Currency Conversion Slider
Protecting Your Margins from FX Fluctuations with the Currency Conversion Slider
Currency Conversion Slider
The currency conversion slider helps you safeguard your bookings from foreign exchange (FX) fluctuations by adding padding to an itinerary's total Sell Price.
Using the slider, you can view real-time conversions between your selected selling currency and the local currency your line items have been costed in. This allows you to adjust pricing accordingly, ensuring your margin is protected throughout the booking process from client presentation to your final margin disbursement to your agency.
How to Use the Currency Conversion Slider
1. Locate the itinerary you would like to update: Navigate to the Edit Itinerary screen.
2. Locate the Currency Conversion Slider.

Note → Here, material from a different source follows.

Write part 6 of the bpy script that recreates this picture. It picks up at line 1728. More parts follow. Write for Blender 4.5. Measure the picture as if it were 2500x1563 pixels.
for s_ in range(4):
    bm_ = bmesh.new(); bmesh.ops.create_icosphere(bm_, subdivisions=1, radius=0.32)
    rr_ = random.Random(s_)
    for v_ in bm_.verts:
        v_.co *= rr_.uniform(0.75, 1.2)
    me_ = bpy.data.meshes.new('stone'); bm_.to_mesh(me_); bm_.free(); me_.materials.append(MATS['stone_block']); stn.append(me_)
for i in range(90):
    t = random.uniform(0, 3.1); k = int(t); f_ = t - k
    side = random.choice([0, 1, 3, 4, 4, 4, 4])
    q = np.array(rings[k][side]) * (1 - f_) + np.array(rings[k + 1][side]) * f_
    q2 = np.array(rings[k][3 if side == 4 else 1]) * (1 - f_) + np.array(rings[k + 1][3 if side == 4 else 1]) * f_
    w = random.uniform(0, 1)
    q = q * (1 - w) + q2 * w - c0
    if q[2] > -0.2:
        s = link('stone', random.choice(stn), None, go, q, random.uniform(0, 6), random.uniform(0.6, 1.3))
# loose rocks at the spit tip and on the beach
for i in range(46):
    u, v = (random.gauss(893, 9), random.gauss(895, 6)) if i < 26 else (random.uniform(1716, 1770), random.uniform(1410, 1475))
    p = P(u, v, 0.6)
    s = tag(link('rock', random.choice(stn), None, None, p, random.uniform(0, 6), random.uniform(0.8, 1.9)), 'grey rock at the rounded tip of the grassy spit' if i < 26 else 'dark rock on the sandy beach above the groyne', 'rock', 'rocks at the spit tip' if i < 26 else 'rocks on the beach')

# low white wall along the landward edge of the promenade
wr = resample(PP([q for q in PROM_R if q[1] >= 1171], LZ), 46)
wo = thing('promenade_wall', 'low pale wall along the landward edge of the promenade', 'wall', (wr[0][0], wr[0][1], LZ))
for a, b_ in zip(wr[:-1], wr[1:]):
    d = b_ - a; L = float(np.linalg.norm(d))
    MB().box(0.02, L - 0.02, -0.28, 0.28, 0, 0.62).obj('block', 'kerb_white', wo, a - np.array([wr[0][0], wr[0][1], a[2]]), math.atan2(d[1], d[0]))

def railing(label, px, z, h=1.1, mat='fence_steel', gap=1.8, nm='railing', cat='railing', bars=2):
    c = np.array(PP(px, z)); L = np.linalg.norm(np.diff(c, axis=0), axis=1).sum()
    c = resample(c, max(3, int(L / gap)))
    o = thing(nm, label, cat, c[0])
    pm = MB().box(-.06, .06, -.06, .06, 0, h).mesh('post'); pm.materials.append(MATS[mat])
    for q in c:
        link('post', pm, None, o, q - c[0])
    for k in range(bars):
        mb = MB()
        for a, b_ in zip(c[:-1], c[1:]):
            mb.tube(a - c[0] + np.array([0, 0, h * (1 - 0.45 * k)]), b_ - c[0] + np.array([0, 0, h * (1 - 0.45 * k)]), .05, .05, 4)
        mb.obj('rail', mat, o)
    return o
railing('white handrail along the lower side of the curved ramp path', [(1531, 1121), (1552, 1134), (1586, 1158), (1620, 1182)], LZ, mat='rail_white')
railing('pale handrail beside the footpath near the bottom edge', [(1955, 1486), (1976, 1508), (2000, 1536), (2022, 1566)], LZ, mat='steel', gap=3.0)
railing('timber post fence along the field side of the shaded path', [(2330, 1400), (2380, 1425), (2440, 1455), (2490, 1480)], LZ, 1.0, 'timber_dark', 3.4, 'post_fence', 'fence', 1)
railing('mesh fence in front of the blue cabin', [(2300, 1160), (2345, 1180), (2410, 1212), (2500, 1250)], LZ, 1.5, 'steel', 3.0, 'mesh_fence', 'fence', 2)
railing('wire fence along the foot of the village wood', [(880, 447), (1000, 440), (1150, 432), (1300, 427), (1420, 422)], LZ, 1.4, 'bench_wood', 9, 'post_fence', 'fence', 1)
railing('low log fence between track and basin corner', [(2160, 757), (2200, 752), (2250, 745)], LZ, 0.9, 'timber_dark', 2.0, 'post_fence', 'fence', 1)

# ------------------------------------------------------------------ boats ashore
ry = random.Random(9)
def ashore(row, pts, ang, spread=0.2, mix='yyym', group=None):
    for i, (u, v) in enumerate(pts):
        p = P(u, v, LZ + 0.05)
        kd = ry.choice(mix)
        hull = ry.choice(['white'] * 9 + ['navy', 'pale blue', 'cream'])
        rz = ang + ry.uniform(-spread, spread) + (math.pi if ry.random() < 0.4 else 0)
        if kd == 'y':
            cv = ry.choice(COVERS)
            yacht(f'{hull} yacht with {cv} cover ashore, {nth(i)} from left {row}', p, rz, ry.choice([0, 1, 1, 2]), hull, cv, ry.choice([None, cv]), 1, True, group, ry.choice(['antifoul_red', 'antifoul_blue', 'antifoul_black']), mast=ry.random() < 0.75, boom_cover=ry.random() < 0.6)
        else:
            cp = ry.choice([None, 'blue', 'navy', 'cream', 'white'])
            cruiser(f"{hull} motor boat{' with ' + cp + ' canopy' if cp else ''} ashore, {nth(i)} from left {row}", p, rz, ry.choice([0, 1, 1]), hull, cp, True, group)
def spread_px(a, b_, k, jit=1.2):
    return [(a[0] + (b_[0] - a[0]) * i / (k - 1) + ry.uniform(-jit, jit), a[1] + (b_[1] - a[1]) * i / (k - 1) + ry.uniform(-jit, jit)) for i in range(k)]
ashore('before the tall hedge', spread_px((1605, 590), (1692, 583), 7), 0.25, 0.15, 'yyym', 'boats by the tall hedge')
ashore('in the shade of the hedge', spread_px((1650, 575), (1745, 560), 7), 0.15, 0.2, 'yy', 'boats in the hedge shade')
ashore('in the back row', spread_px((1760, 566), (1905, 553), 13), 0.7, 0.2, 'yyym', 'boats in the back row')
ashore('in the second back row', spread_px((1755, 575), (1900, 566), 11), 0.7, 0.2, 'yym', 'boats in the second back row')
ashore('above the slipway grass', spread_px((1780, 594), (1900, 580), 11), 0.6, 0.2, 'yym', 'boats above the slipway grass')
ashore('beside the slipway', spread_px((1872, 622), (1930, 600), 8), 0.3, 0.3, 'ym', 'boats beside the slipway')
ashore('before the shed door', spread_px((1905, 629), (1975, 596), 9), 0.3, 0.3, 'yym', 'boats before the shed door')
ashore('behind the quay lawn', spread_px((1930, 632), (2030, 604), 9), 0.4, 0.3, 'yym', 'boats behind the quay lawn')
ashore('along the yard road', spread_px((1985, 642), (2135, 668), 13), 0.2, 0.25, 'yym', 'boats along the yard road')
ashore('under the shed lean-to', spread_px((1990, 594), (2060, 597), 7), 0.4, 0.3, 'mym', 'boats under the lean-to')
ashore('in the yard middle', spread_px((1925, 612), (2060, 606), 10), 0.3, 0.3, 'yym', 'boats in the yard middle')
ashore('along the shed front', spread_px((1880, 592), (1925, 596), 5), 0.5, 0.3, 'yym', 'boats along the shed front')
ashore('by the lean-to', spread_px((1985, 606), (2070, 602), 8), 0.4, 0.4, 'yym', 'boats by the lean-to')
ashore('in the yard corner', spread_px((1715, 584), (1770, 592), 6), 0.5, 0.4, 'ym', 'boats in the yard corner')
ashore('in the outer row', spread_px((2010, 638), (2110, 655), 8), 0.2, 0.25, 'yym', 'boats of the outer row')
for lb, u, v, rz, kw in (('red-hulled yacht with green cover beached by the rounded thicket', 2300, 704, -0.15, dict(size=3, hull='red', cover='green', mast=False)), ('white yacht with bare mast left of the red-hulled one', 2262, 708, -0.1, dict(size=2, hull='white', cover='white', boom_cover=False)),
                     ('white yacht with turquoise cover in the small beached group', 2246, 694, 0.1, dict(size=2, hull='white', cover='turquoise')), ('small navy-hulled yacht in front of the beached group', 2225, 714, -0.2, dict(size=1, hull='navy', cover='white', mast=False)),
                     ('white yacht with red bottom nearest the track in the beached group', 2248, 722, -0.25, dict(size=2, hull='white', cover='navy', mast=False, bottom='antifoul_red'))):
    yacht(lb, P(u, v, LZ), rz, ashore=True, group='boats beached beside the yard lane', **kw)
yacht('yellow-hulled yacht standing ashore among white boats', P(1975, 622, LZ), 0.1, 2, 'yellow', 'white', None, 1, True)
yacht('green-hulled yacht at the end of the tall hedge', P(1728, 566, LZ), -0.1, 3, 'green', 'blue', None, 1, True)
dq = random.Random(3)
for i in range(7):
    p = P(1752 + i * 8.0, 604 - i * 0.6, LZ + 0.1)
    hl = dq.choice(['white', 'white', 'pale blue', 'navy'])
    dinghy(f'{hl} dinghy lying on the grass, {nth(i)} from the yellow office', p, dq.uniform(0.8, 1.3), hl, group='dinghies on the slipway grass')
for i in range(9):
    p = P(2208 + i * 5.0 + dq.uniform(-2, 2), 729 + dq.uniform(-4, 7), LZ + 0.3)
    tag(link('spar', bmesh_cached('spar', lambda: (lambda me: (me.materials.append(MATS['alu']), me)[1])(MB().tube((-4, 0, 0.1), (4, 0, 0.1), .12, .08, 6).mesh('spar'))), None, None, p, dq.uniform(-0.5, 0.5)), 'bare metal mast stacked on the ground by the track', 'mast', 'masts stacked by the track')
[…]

3. Adjust the Slider to Add Margin: Move the slider to adjust the margin, adding a buffer against fluctuating FX rates.
4. Update: Once you’ve padded your itinerary using the currency conversion slider, select ‘Update’ to apply your adjustment.
Important Points to Remember:
- Invoices must be in one currency—you cannot invoice in multiple currencies for the same booking.
- You can only adjust the selling currency before confirming a booking.
- The currency conversion slider offers real-time rates across multiple currencies, helping you keep margins stable.
- If you didn't pad your booking for currency conversion before you confirmed the booking, you can still apply a buffer by manually updating your invoices at any time. This ensures that any unexpected shifts in exchange rates won't affect your margin.
Best Practice
When quoting for countries like Namibia or South Africa, where suppliers charge in Rand, consider adding padding via the conversion slider, especially if you plan to invoice in a different currency. This helps account for any exchange rate shifts that may occur over time.